Fitch’s SRM is the agency’s proprietary multiple regression rating model that employs 18 variables based on three-year centered averages, including one year of forecasts, to produce a score equivalent to a LT FC IDR. Fitch’s QO is a forward-looking qualitative framework designed to allow for adjustment to the SRM output to assign the final rating, reflecting factors within our criteria that are not fully quantifiable and/or not fully reflected in the SRM.


Country ceiling

The country ceiling for Kuwait is ‘AA+’, 2 notches above the LT FC IDR. This reflects strong constraints and incentives, relative to the IDR, against capital or exchange controls being imposed that would prevent or significantly impede the private sector from converting local currency into foreign currency and transferring the proceeds to non-resident creditors to service debt payments.

Fitch’s country ceiling model produced a starting point uplift of +2 notches above the IDR. Fitch’s rating committee did not apply a qualitative adjustment to the model result.


Sources of information

The KIA’s assets are not officially reported by the government. Fitch estimates these assets by compounding the government’s transfers into the KIA, using assumptions about returns and asset allocations that are informed by discussions with the KIA. Fitch benchmarks government transfers into the KIA and KIA investment income against the balance of payments. Fitch has sufficient confidence in these estimates to maintain the rating.


ESG considerations

Kuwait has an ESG Relevance Score of ‘5[+]’ for Political Stability and Rights as World Bank Governance Indicators have the highest weight in Fitch’s SRM and are therefore highly relevant to the rating and a key rating driver with a high weight. As Kuwait has a percentile rank above 50 for the respective Governance Indicator, this has a positive impact on the credit profile.

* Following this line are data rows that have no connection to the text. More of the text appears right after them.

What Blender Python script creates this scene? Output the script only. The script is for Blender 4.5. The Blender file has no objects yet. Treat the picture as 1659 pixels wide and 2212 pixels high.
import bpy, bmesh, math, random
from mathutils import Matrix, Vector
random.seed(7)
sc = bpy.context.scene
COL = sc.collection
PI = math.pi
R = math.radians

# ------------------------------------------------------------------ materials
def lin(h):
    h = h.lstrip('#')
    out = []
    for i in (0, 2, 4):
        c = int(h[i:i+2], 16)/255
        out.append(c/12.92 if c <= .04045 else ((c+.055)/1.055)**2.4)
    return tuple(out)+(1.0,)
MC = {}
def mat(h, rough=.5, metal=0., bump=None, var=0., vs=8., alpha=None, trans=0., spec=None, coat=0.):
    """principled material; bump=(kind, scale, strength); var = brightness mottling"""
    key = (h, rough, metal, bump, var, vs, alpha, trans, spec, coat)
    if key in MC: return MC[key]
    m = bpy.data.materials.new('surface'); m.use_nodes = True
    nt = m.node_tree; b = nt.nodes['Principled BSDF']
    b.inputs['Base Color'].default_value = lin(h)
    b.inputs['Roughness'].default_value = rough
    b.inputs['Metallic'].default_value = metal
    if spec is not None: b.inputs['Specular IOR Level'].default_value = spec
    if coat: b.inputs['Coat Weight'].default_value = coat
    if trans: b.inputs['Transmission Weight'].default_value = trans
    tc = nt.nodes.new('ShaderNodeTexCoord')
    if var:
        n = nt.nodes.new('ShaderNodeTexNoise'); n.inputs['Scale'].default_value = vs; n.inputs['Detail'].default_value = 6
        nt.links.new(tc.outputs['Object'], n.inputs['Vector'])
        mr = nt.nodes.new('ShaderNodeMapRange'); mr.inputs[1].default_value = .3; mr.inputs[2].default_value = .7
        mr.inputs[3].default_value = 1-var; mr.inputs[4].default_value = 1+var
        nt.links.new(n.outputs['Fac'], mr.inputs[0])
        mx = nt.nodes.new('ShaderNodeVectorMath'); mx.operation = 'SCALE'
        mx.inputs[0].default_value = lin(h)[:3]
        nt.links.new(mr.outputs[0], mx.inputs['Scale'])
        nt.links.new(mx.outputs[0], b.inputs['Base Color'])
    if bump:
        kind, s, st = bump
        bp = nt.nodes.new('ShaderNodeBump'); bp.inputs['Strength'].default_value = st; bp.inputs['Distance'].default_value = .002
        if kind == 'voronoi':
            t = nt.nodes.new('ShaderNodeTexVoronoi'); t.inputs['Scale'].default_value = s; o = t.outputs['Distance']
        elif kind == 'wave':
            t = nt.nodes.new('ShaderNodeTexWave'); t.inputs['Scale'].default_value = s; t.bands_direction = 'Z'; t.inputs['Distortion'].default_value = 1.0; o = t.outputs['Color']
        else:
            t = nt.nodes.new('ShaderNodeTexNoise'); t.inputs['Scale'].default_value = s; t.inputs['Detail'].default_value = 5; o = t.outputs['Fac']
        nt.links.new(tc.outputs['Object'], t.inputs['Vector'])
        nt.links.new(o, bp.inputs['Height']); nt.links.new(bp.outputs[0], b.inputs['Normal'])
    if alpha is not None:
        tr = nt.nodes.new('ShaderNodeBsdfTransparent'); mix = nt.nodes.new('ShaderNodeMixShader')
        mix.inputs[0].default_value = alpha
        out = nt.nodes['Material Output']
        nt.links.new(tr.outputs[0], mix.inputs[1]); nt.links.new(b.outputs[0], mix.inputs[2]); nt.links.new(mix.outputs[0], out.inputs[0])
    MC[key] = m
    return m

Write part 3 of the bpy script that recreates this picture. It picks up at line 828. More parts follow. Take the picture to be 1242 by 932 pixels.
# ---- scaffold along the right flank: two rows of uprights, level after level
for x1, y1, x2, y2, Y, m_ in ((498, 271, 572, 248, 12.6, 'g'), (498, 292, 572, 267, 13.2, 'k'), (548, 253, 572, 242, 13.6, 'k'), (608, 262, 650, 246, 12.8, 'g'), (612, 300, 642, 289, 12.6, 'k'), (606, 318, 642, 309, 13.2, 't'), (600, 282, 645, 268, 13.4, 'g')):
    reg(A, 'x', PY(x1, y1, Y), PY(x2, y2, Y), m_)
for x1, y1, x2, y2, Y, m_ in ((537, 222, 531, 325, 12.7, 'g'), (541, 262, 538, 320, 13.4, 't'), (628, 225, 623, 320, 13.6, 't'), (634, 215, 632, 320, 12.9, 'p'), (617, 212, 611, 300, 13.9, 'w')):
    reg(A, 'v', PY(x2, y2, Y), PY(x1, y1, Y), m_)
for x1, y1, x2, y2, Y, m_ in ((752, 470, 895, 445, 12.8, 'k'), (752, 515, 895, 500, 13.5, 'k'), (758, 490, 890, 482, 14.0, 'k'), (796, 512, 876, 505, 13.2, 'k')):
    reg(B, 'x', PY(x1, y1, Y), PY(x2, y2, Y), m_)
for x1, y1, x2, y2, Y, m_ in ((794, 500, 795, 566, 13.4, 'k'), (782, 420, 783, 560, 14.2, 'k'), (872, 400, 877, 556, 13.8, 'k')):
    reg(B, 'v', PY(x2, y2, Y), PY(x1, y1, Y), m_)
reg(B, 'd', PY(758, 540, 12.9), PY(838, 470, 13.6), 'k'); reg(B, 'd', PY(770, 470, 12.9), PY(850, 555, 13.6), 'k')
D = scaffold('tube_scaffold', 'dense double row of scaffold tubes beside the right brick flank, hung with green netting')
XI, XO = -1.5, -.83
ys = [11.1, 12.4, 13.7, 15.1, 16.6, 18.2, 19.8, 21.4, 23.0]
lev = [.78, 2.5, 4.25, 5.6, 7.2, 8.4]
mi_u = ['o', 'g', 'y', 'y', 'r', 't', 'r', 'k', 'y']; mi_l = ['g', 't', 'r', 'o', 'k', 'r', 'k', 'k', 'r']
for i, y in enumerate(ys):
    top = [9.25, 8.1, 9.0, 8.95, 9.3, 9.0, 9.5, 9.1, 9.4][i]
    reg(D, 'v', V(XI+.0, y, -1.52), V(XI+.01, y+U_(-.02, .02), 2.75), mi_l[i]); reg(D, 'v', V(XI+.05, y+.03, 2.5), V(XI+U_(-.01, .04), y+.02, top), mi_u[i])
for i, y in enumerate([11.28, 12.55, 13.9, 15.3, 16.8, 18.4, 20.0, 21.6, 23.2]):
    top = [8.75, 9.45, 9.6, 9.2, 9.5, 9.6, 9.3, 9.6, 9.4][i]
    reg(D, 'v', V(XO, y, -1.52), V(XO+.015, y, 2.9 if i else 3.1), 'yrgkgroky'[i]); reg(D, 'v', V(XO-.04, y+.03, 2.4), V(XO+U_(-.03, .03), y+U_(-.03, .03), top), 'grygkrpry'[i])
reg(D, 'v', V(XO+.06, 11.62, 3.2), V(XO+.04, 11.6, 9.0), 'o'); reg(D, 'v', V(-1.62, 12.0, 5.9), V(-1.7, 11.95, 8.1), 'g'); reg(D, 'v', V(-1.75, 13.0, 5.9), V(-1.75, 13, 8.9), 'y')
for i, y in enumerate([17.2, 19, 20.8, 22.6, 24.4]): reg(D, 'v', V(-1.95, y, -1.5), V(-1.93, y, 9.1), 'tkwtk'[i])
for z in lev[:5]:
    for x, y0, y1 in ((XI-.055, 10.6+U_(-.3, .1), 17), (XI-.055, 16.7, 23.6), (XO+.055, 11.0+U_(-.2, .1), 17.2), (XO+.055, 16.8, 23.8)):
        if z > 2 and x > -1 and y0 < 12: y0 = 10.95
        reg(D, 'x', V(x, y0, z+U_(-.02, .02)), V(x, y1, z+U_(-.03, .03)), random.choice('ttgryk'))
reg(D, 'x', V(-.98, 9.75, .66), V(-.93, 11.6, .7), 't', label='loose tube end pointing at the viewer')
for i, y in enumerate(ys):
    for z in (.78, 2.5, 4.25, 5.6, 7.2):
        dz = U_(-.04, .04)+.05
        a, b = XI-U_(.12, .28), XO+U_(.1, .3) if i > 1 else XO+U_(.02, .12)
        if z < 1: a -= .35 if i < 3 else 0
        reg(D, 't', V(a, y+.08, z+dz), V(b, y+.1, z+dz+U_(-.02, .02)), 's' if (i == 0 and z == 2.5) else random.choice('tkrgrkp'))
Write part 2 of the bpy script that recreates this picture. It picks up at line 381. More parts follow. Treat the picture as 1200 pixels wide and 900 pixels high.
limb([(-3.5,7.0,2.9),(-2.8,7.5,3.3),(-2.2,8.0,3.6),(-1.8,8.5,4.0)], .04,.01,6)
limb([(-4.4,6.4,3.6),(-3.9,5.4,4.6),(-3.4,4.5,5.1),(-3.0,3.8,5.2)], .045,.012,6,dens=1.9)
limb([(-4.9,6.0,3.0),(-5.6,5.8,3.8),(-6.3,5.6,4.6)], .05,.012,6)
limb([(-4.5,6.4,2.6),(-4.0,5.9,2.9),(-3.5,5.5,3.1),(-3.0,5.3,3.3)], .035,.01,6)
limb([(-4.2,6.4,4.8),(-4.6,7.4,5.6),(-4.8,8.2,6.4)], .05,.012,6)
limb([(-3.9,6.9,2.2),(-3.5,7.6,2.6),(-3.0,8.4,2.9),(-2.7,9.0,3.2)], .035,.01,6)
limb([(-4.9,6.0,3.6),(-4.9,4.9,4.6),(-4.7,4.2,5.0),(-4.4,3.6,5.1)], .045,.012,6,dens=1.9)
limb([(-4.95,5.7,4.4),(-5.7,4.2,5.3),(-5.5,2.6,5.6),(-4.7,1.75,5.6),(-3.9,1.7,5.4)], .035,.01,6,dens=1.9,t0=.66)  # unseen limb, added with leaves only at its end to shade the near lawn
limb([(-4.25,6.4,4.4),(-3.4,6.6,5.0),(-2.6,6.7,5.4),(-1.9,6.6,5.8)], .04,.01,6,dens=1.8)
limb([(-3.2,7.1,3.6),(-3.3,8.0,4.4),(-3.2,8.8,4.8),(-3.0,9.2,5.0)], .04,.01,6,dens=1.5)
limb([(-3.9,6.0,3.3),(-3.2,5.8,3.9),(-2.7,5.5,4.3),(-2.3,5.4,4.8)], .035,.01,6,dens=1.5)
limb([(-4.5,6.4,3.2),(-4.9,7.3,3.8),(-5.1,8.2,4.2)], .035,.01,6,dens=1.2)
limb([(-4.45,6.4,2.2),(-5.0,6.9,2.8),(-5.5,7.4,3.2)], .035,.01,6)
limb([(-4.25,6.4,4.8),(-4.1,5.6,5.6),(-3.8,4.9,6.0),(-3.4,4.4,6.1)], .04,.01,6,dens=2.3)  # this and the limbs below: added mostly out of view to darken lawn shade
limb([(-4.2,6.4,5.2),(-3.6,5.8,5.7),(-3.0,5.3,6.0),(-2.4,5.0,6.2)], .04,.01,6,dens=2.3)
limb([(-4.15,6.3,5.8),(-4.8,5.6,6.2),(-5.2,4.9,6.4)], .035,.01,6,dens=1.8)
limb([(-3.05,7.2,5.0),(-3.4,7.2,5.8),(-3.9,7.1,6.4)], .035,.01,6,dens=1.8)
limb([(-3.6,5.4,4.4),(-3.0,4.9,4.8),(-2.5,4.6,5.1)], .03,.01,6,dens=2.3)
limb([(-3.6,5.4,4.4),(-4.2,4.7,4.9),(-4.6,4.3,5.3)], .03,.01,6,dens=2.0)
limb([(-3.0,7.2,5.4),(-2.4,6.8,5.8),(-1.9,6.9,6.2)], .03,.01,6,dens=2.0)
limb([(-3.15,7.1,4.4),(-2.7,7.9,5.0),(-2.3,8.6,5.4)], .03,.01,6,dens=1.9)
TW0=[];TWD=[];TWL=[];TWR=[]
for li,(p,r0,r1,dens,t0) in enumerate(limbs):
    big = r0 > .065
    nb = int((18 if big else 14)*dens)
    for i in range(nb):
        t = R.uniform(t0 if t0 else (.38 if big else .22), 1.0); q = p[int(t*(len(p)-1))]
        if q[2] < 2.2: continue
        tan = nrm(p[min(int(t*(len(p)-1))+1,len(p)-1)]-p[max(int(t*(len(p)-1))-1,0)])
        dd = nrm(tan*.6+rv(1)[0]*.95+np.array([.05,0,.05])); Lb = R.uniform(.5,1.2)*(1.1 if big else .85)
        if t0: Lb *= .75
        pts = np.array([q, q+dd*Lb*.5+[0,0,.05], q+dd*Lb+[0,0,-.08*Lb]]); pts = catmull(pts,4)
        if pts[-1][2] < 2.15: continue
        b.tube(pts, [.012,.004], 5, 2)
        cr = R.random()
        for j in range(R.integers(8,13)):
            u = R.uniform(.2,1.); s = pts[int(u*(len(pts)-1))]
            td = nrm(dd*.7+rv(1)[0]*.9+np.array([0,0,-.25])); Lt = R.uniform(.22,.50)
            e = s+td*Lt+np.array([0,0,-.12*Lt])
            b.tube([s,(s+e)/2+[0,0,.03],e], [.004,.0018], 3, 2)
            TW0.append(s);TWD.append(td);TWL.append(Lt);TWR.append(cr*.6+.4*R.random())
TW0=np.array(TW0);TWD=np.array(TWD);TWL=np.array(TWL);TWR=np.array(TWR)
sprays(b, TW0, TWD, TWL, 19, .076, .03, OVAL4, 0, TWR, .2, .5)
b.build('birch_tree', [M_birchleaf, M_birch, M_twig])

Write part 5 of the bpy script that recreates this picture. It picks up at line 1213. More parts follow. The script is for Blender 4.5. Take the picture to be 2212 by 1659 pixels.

Kuwait has an ESG Relevance Score of ‘5[+]’ for rule of law, institutional & regulatory quality and control of corruption as World Bank governance indicators have the highest weight in Fitch’s SRM and are therefore highly relevant to the rating and are a key rating driver with a high weight. As Kuwait has a percentile rank above 50 for the respective governance indicators, this has a positive impact on the credit profile.

Kuwait has an ESG relevance score of ‘4’ for human rights and political freedoms as the voice and accountability pillar of the World Bank governance indicators is relevant to the rating and a rating driver. As Kuwait has a percentile rank below 50 for the respective governance indicator, this has a negative impact on the credit profile.

Kuwait has an ESG relevance score of ‘4[+]’ for creditor rights as willingness to service and repay debt is relevant to the rating and is a rating driver for Kuwait, as for all sovereigns. As Kuwait has track record of 20+ years without a restructuring of public debt and captured in our SRM variable, this has a positive impact on the credit profile.

Except for the matters discussed above, the highest level of ESG credit relevance, if present, is a score of ‘3’. This means ESG issues are credit-neutral or have only a minimal credit impact on the entity, either due to their nature or to the way in which they are being managed by the entity. Fitch’s ESG Relevance Scores are not inputs in the rating process; they are an observation of the materiality and relevance of ESG factors in the rating decision.